Lower part of warrior ants’ nest, showing dome.
It is deemed a mark of unusual intelligence when an ape, of kin to man himself, uses a stone as a hammer wherewith to break open a nut, and yet the like intelligence is displayed by Ammophila urnaria, as described by Dr. and Mrs. George W. Peckham in their charming book, “Wasps Solitary and Social”:[32]
[32] Published by Houghton Mifflin & Co., Boston.
Wasp using a pebble as a hammer. From “Wasps Solitary and Social,” Copyright, 1905, by George W. Peckham and Elizabeth G. Peckham. Reproduced by their permission.

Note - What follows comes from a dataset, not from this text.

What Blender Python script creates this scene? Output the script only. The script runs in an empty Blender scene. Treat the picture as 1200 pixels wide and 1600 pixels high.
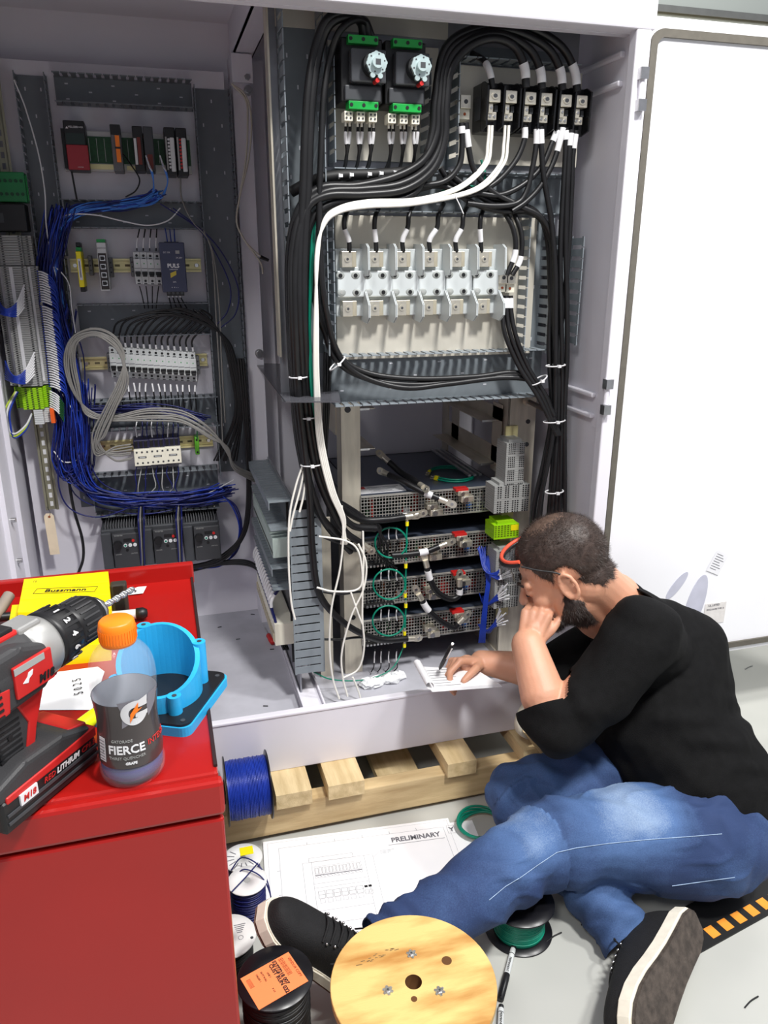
import bpy, bmesh, math, random
import numpy as np
from mathutils import Vector, Matrix
random.seed(7)
C = bpy.context.scene.collection
PI = math.pi
# ------------------------------------------------------------------ camera
H = 1.30
FPX = 1205.0; TH = math.radians(18.2); PH = math.radians(16.0)
F_ = Vector((math.sin(PH)*math.cos(TH), math.cos(PH)*math.cos(TH), -math.sin(TH)))
R_ = Vector((math.cos(PH), -math.sin(PH), 0))
U_ = Vector((math.sin(PH)*math.sin(TH), math.cos(PH)*math.sin(TH), math.cos(TH)))
cd = bpy.data.cameras.new('camera'); cam = bpy.data.objects.new('camera', cd); C.objects.link(cam)
cam.matrix_world = Matrix(((R_.x, U_.x, -F_.x, 0), (R_.y, U_.y, -F_.y, 0), (R_.z, U_.z, -F_.z, H), (0, 0, 0, 1)))
cd.sensor_fit = 'VERTICAL'; cd.sensor_height = 32.0; cd.lens = FPX/1600*32.0; cd.clip_start = 0.02
bpy.context.scene.camera = cam
def ray(x, y):
    return F_ + R_*((x-600)/FPX) + U_*((800-y)/FPX)
def PY(x, y, Y):
    r = ray(x, y); t = Y/r.y; return Vector((r.x*t, Y, H+r.z*t))
def PZ(x, y, Z):
    r = ray(x, y); t = (Z-H)/r.z; return Vector((r.x*t, r.y*t, Z))
def PX(x, y, X):
    r = ray(x, y); t = X/r.x; return Vector((X, r.y*t, H+r.z*t))
# ------------------------------------------------------------------ materials
def s2l(c):
    return tuple(((v/255)/12.92 if v/255 <= 0.04045 else ((v/255+0.055)/1.055)**2.4) for v in c)
MATS = {}
def mat(name, rgb, rough=0.5, metal=0.0, var=0.06, scale=20.0, bump=0.0, bscale=None, spec=0.5, coat=0.0, trans=0.0, ior=1.45, alpha=1.0, stretch=None, rgb2=None, thr=None):
    if name in MATS: return MATS[name]
    m = bpy.data.materials.new(name); m.use_nodes = True
    nt = m.node_tree; b = nt.nodes['Principled BSDF']
    c = s2l(rgb)
    b.inputs['Roughness'].default_value = rough; b.inputs['Metallic'].default_value = metal
    b.inputs['Specular IOR Level'].default_value = spec; b.inputs['Coat Weight'].default_value = coat
    b.inputs['Transmission Weight'].default_value = trans; b.inputs['IOR'].default_value = ior
    b.inputs['Alpha'].default_value = alpha
    tc = nt.nodes.new('ShaderNodeTexCoord'); mp = nt.nodes.new('ShaderNodeMapping')
    if stretch: mp.inputs['Scale'].default_value = stretch
    nt.links.new(tc.outputs['Object'], mp.inputs['Vector'])
    n = nt.nodes.new('ShaderNodeTexNoise'); n.inputs['Scale'].default_value = scale; n.inputs['Detail'].default_value = 4
    nt.links.new(mp.outputs['Vector'], n.inputs['Vector'])
    cr = nt.nodes.new('ShaderNodeValToRGB')
    if rgb2 is None:
        lo = tuple(max(0, v*(1-var)) for v in c); hi = tuple(min(1, v*(1+var)) for v in c)
    else: lo = c; hi = s2l(rgb2)
    e = cr.color_ramp.elements
    e[0].position = 0.35 if thr is None else thr[0]; e[1].position = 0.65 if thr is None else thr[1]
    e[0].color = (*lo, 1); e[1].color = (*hi, 1)
    nt.links.new(n.outputs['Fac'], cr.inputs['Fac']); nt.links.new(cr.outputs['Color'], b.inputs['Base Color'])
    if bump > 0:
        n2 = nt.nodes.new('ShaderNodeTexNoise'); n2.inputs['Scale'].default_value = bscale or scale*4; n2.inputs['Detail'].default_value = 3
        nt.links.new(mp.outputs['Vector'], n2.inputs['Vector'])
        bp = nt.nodes.new('ShaderNodeBump'); bp.inputs['Strength'].default_value = bump; bp.inputs['Distance'].default_value = 0.002
        nt.links.new(n2.outputs['Fac'], bp.inputs['Height']); nt.links.new(bp.outputs['Normal'], b.inputs['Normal'])
    MATS[name] = m; return m
WHITE = mat('white_powder_coat', (222, 220, 228), 0.35, var=0.02, scale=6, bump=0.06, bscale=700)
DOORW = mat('white_door_paint', (236, 236, 240), 0.38, var=0.015, scale=5)
PANW = mat('white_panel_paint', (208, 206, 214), 0.3, var=0.02, scale=8)
TRAY = mat('grey_tray_paint', (176, 176, 184), 0.4, var=0.10, scale=9, bump=0.05, bscale=600)
GALV = mat('galvanised_plate', (150, 152, 158), 0.45, 0.6, var=0.10, scale=14)
STEEL = mat('brushed_steel', (205, 198, 182), 0.42, 0.55, var=0.10, scale=9, stretch=(6, 1, 1))
BEIGE = mat('bare_steel_subplate', (208, 203, 190), 0.5, 0.25, var=0.06, scale=7, stretch=(2, 1, 1))
DUCT = mat('grey_duct_plastic', (128, 136, 142), 0.45, var=0.04)
DUCTB = mat('grey_duct_base', (112, 119, 124), 0.4, var=0.05)
BLK = mat('black_plastic', (24, 24, 26), 0.42, var=0.1)
RUB = mat('black_rubber', (18, 18, 19), 0.6, var=0.15, scale=30)
CABLE = mat('black_cable_jacket', (22, 22, 24), 0.38, var=0.15)
WCAB = mat('white_cable_jacket', (232, 230, 222), 0.4, var=0.03)
BLUEW = mat('blue_wire_jacket', (28, 56, 158), 0.35, var=0.15)
DBLUEW = mat('dark_blue_wire_jacket', (20, 27, 92), 0.38, var=0.2)
LBLUEW = mat('light_blue_wire_jacket', (60, 120, 205), 0.35, var=0.1)
GREENW = mat('green_wire_jacket', (0, 122, 98), 0.38, var=0.08)
GREYW = mat('grey_cable_jacket', (128, 126, 122), 0.45, var=0.06)
TAGW = mat('white_label_sleeve', (218, 218, 220), 0.5, var=0.02)
INK = mat('black_ink', (25, 25, 28), 0.7)
GINK = mat('grey_ink', (105, 105, 112), 0.7)
METAL = mat('zinc_metal', (205, 205, 205), 0.28, 1.0, var=0.08, scale=60)
TIN = mat('tinned_lug', (222, 216, 200), 0.3, 0.8, var=0.08, scale=90)
BRASSY = mat('yellow_passivated_rail', (224, 214, 160), 0.35, 0.45, var=0.06)
GREYT = mat('grey_terminal_plastic', (156, 157, 155), 0.5, var=0.04)
LGREY = mat('light_grey_plastic', (205, 208, 208), 0.4, var=0.03)
CREAM = mat('cream_plastic', (226, 222, 205), 0.42, var=0.03)
GREENP = mat('green_plastic', (24, 150, 70), 0.4, var=0.05)
GREENY = mat('green_yellow_terminal', (150, 205, 20), 0.4, var=0.05)
YEL = mat('yellow_plastic', (238, 222, 20), 0.4, var=0.04)
YELC = mat('yellow_cardboard', (250, 224, 0), 0.45, var=0.02, scale=12)
ORG = mat('orange_plastic', (250, 128, 20), 0.4, var=0.03)
RED = mat('red_paint', (158, 22, 18), 0.3, var=0.04, scale=5, coat=0.15)
REDP = mat('red_plastic', (188, 34, 32), 0.4, var=0.05)
DKGREY = mat('dark_grey_plastic', (62, 64, 68), 0.45, var=0.06)
MIDGREY = mat('mid_grey_plastic', (96, 97, 100), 0.45, var=0.06)
PSU = mat('slate_anodised_metal', (62, 66, 88), 0.4, 0.3, var=0.05)
PCB = mat('green_circuit_board', (30, 82, 44), 0.4, var=0.2, scale=120)
PAPER = mat('white_paper', (238, 238, 240), 0.7, var=0.01)
WOOD = None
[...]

“Just here must be told the story of one little wasp whose individuality stands out in our minds more distinctly than that of any of the others. We remember her as the most fastidious and perfect little worker of the whole season, so nice was she in her adaptation of means to ends, so busy and contented in her labor of love, and so pretty in her pride over the completed work. In filling up her nest she put her head down into it and bit away the loose earth from the sides, letting it fall to the bottom of her burrow, and then, after a quantity had accumulated, jammed it down with her head. Earth was then brought from the outside and pressed in, and then more was bitten from the sides. When at last the filling was level with the ground, she brought a quantity of fine grains of dirt to the spot, and picking up a small pebble in her mandibles, used it as a hammer in pounding them down with rapid strokes, thus making this spot as hard and firm as the surrounding surface.”

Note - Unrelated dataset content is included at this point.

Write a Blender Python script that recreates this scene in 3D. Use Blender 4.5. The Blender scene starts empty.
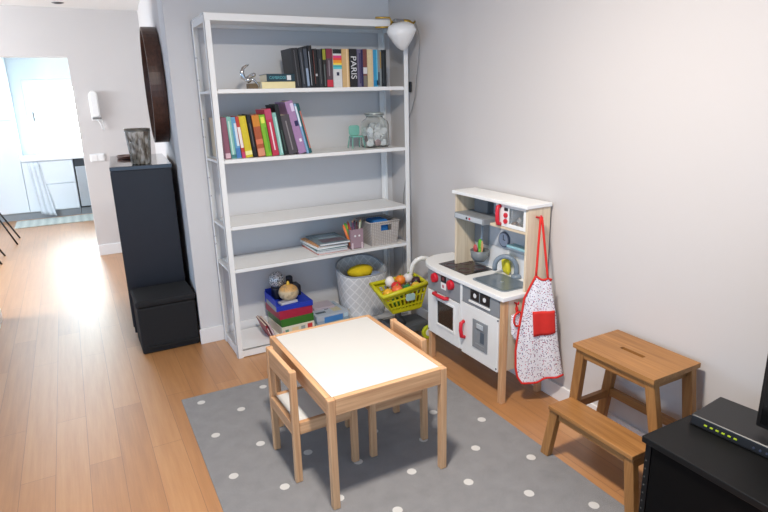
import bpy, bmesh, math, random
from mathutils import Vector, Matrix
random.seed(7)
S = bpy.context.scene
COL = S.collection
PI = math.pi

# ------------------------------------------------------------------ materials
def lin(c):
    return tuple((x/255/12.92 if x/255 <= .04045 else ((x/255+.055)/1.055)**2.4) for x in c)

class NT:
    def __init__(s, name):
        s.m = bpy.data.materials.new(name); s.m.use_nodes = True
        s.t = s.m.node_tree; s.b = s.t.nodes['Principled BSDF']
    def n(s, typ, **kw):
        n = s.t.nodes.new(typ)
        for k, v in kw.items(): setattr(n, k, v)
        return n
    def l(s, a, b): s.t.links.new(a, b)
    def set(s, sock, v):
        if hasattr(v, 'is_linked') or hasattr(v, 'links'): s.l(v, sock)
        else: sock.default_value = v
    def math(s, op, a, b=None, c=None):
        n = s.n('ShaderNodeMath', operation=op)
        s.set(n.inputs[0], a)
        if b is not None: s.set(n.inputs[1], b)
        if c is not None: s.set(n.inputs[2], c)
        return n.outputs[0]
    def mix(s, f, a, b):
        n = s.n('ShaderNodeMix', data_type='RGBA')
        s.set(n.inputs[0], f)
        s.set(n.inputs[6], a if hasattr(a, 'links') else (*a, 1) if len(a) == 3 else a)
        s.set(n.inputs[7], b if hasattr(b, 'links') else (*b, 1) if len(b) == 3 else b)
        return n.outputs[2]
    def coord(s, scale=(1, 1, 1), rot=(0, 0, 0), loc=(0, 0, 0)):
        c = s.n('ShaderNodeTexCoord'); m = s.n('ShaderNodeMapping')
        m.inputs['Scale'].default_value = scale; m.inputs['Rotation'].default_value = rot; m.inputs['Location'].default_value = loc
        s.l(c.outputs['Object'], m.inputs['Vector']); return m.outputs[0]
    def noise(s, vec, scale, detail=3, rough=.5):
        n = s.n('ShaderNodeTexNoise'); n.inputs['Scale'].default_value = scale
        n.inputs['Detail'].default_value = detail; n.inputs['Roughness'].default_value = rough
        s.l(vec, n.inputs['Vector']); return n.outputs['Fac']
    def ramp(s, f, stops):
        r = s.n('ShaderNodeValToRGB'); e = r.color_ramp.elements
        while len(e) < len(stops): e.new(.5)
        for q, (p, c) in zip(e, stops): q.position = p; q.color = (*c, 1)
        s.l(f, r.inputs[0]); return r.outputs[0]
    def bump(s, h, strength=.2, dist=.002):
        b = s.n('ShaderNodeBump'); b.inputs['Strength'].default_value = strength; b.inputs['Distance'].default_value = dist
        s.l(h, b.inputs['Height']); s.l(b.outputs[0], s.b.inputs['Normal'])
    def base(s, c):
        s.set(s.b.inputs['Base Color'], c if hasattr(c, 'links') else (*c, 1))

MC = {}
def paint(name, rgb, rough=.5, metal=0, var=.04, nscale=40, coat=0, bump=0):
    """plain coloured surface with slight procedural mottling; rgb is sRGB 0-255"""
    key = name
    if key in MC: return MC[key]
    t = NT(name); c = lin(rgb)
    f = t.noise(t.coord(), nscale)
    lo = tuple(x*(1-var) for x in c); hi = tuple(min(1, x*(1+var)) for x in c)
    t.base(t.mix(f, lo, hi))
    t.b.inputs['Roughness'].default_value = rough; t.b.inputs['Metallic'].default_value = metal
    if coat: t.b.inputs['Coat Weight'].default_value = coat
    if bump: t.bump(f, bump, .003)
    MC[key] = t.m; return t.m

def wood(name, a, b, axis='x', rough=.45, fine=1.0):
    key = name+axis
    if key in MC: return MC[key]
    t = NT(key)
    sc = {'x': (1.2, 22, 22), 'y': (22, 1.2, 22), 'z': (22, 22, 1.2)}[axis]
    sc2 = {'x': (4, 130, 130), 'y': (130, 4, 130), 'z': (130, 130, 4)}[axis]
    f = t.noise(t.coord(sc), 1.6*fine, 4, .6); g = t.noise(t.coord(sc2), 1.0, 3)
    h = t.math('MULTIPLY_ADD', g, .45, t.math('MULTIPLY', f, .75))
    t.base(t.ramp(h, [(.38, lin(a)), (.78, lin(b))]))
    t.b.inputs['Roughness'].default_value = rough
    t.bump(g, .12, .001)
    MC[key] = t.m; return t.m

def pine(ax): return wood('beech_wood', (178, 128, 88), (226, 182, 138), ax)
def oak(ax): return wood('oiled_birch_wood', (132, 88, 45), (176, 125, 71), ax)
def pale(ax): return wood('pale_birch_veneer', (205, 184, 154), (232, 216, 190), ax, .5)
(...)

It was a wasp, too, which suggested to Reaumur, as he examined its nest, that wood might well serve as the raw material for paper, and serve it does to the amount of millions of tons a year. To-day we have as a new fabric for garments, glanz-stoff, an artificial silk produced from cellulose; its German manufacturers have imitated as nearly as they could the silk-worm’s thread, just as for some years the filaments for incandescent lamps have been made from liquid cellulose forced through minute holes. At first bamboo fibres were used for this purpose; to-day art furnishes a thread of more uniform and lasting quality. This achievement is of a piece with many another. To-day when an inventor seeks to imitate a natural product he does so with a power of analysis, a wealth of new materials, such as his forerunners could not have imagined. It is in laboratories stocked more diversely than ever before, with their resources better understood than at any earlier time, that the triumphs of modern ingenuity proceed.

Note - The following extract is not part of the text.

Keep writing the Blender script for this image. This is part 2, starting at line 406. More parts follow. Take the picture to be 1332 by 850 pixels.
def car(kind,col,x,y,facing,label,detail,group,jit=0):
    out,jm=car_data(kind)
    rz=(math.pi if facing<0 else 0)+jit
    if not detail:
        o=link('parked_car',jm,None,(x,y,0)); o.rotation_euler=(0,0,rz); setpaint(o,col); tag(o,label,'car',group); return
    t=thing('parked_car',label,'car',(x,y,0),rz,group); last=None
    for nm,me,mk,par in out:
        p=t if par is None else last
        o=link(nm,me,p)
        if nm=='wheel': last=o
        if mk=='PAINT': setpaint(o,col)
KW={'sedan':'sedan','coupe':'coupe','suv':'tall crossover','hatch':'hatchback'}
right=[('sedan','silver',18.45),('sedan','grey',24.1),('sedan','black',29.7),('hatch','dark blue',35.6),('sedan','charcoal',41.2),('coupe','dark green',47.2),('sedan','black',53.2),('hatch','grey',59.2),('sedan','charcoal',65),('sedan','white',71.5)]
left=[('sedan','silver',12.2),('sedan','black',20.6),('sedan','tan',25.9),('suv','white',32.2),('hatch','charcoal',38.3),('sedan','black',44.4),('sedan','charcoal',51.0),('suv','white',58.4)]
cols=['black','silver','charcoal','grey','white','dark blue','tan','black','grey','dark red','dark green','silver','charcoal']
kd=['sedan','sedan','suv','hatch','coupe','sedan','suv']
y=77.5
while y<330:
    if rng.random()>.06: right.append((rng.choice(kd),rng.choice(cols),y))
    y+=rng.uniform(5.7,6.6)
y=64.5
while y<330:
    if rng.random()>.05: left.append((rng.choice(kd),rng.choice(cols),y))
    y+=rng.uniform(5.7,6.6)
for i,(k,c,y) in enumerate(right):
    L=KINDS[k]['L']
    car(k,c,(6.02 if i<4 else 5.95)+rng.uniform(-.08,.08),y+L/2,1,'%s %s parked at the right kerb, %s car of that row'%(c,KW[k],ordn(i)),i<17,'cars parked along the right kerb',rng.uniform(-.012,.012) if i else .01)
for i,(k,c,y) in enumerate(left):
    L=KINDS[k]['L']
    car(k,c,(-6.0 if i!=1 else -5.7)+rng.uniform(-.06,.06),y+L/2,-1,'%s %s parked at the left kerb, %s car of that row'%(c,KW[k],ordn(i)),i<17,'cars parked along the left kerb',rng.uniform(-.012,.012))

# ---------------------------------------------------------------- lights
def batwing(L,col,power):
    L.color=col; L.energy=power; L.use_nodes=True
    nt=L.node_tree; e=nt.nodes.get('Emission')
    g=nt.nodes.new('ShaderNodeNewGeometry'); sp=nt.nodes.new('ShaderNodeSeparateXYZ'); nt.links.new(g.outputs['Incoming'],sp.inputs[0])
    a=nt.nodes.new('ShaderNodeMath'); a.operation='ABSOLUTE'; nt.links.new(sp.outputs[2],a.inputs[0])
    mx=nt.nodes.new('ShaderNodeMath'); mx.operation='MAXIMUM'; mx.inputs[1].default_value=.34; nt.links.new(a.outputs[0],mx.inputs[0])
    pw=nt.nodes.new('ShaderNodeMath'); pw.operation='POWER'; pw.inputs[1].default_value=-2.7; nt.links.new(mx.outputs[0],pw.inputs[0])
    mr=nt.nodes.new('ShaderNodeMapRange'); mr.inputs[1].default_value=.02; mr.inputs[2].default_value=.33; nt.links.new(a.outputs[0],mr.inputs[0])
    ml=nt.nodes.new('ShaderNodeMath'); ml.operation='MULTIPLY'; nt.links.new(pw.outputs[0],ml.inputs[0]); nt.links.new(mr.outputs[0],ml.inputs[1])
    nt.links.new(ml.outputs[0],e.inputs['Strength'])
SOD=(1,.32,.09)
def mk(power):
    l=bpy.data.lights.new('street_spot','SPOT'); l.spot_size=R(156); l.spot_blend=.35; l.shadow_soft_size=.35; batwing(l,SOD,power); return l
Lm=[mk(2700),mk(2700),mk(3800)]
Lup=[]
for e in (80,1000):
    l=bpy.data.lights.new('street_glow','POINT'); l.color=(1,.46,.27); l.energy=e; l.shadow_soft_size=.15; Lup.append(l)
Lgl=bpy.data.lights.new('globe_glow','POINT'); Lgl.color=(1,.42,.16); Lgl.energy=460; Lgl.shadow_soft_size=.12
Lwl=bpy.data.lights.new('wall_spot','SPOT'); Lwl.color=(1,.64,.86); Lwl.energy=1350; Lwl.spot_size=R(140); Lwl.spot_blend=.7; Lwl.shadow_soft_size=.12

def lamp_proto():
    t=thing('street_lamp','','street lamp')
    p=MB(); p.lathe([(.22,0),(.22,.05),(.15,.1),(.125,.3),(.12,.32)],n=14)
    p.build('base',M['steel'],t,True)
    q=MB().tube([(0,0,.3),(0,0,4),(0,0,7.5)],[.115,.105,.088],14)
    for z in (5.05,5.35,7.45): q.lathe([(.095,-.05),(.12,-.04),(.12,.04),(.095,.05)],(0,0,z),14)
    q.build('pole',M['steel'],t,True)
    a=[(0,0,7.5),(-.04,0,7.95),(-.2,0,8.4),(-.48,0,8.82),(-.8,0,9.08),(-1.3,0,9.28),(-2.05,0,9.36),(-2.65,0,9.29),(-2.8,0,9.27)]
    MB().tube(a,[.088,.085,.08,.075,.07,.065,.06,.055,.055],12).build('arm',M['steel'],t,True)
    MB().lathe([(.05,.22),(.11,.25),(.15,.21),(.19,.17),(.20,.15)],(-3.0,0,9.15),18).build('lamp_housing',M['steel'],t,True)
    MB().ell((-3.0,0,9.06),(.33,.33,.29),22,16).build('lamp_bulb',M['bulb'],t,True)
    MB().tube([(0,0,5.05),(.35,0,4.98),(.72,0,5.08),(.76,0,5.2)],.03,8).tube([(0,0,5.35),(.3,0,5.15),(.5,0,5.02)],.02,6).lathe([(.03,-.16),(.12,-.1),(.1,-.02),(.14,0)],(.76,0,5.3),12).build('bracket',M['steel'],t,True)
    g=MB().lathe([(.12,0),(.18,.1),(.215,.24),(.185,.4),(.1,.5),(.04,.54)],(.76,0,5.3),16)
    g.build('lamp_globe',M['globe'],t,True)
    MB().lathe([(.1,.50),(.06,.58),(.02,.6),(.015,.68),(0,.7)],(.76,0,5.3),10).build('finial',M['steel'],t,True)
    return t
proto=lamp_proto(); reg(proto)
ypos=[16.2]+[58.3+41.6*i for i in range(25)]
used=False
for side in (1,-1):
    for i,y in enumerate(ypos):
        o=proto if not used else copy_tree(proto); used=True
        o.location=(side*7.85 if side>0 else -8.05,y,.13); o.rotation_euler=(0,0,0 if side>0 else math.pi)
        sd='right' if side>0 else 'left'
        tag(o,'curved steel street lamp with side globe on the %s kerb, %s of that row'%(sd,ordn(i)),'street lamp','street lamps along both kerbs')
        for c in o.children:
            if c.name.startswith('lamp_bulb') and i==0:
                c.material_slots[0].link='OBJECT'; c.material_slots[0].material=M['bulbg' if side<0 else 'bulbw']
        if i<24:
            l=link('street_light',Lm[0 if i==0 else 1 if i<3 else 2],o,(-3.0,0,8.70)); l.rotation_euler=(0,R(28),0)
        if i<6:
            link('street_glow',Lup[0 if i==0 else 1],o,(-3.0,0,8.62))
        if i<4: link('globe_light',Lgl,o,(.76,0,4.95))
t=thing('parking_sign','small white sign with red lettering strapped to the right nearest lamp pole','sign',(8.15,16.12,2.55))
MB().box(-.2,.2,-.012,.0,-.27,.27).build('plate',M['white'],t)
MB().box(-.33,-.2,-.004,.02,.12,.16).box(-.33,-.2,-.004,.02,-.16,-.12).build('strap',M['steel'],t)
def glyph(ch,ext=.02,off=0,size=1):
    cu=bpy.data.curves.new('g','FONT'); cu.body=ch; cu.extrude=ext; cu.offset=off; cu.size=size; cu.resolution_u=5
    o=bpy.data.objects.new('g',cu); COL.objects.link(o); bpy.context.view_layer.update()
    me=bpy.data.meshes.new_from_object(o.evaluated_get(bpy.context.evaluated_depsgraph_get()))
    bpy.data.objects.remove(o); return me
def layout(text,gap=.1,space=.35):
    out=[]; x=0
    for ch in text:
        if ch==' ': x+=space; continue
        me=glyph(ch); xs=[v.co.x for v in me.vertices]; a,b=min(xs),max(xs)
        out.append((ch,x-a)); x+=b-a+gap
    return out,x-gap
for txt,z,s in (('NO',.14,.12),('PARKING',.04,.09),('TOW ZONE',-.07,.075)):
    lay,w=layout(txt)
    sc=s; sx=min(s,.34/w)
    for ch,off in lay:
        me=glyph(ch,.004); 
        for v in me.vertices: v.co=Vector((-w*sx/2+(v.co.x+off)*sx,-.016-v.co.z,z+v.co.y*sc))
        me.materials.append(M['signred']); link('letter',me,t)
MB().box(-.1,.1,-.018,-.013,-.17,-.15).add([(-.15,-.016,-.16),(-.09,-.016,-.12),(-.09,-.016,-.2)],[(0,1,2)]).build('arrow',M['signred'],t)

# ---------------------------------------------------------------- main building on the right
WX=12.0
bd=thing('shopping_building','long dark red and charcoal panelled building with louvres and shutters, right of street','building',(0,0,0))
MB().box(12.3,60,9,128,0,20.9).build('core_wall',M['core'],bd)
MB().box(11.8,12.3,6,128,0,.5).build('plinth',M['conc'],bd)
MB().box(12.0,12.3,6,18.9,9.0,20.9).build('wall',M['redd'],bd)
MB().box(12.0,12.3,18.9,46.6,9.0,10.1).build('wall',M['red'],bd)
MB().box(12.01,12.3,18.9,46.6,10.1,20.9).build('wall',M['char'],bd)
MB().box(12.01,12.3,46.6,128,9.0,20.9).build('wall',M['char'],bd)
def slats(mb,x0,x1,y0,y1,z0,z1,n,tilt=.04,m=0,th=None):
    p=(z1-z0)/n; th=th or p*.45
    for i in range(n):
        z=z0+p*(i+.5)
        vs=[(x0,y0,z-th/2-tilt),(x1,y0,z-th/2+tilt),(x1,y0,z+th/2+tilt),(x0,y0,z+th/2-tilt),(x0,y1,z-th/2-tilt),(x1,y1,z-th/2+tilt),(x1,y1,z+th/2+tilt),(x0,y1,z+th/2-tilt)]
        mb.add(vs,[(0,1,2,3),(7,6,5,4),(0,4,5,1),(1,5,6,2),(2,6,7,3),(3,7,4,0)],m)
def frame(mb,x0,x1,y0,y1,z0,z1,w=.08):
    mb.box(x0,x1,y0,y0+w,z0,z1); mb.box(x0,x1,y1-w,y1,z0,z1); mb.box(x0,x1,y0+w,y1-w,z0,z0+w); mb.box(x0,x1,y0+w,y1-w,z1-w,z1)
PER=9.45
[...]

The Separating Task of the Lungs.
In all likelihood one of the feats of nature soon to be paralleled by art, in an economical way, will be one phase of the breathing process; every time we inflate our lungs their tissues perform a feat which has thus far baffled imitation except in a roundabout and wasteful manner. Air is a mixture of oxygen and nitrogen; the work of life is subserved by the oxygen only, which is separated from air by the lungs and passed into the current of the blood. Oxygen and nitrogen, like any other two gases, tend forcibly to diffuse into each other, as we may see in the distension of a thin rubber sheet dividing a container into two parts, one filled with oxygen, the other with nitrogen. To overcome the force of diffusion which keeps together the oxygen and nitrogen forming a cubic foot of air, of ordinary temperature, would require such an effort as would lift twenty-one pounds one foot from the ground. This task the lungs accomplish by means which elude observation or analysis. It would mean much to the arts if this parting power could be imitated simply and cheaply. In common combustion each volume of oxygen which unites with the fuel, carries with it four volumes of nitrogen which have to be heated, not only reducing the temperature of the flame, but removing in sheer waste much of the heat. A supply of oxygen free from admixture would double the value of fuel for many purposes, creating a temperature so high that it would be difficult to find building materials refractory enough for the furnaces. Cheap oxygen would greatly increase the light derivable from oil and gas, as proved in the brilliancy of an oxyhydrogen jet. In bleaching and in scores of other processes, oxygen is so valuable that, notwithstanding its present cost, the demand for it steadily increases. Cannot the lungs, chemically or mechanically, be copied so as to yield this gas at a low price for a thousand new services?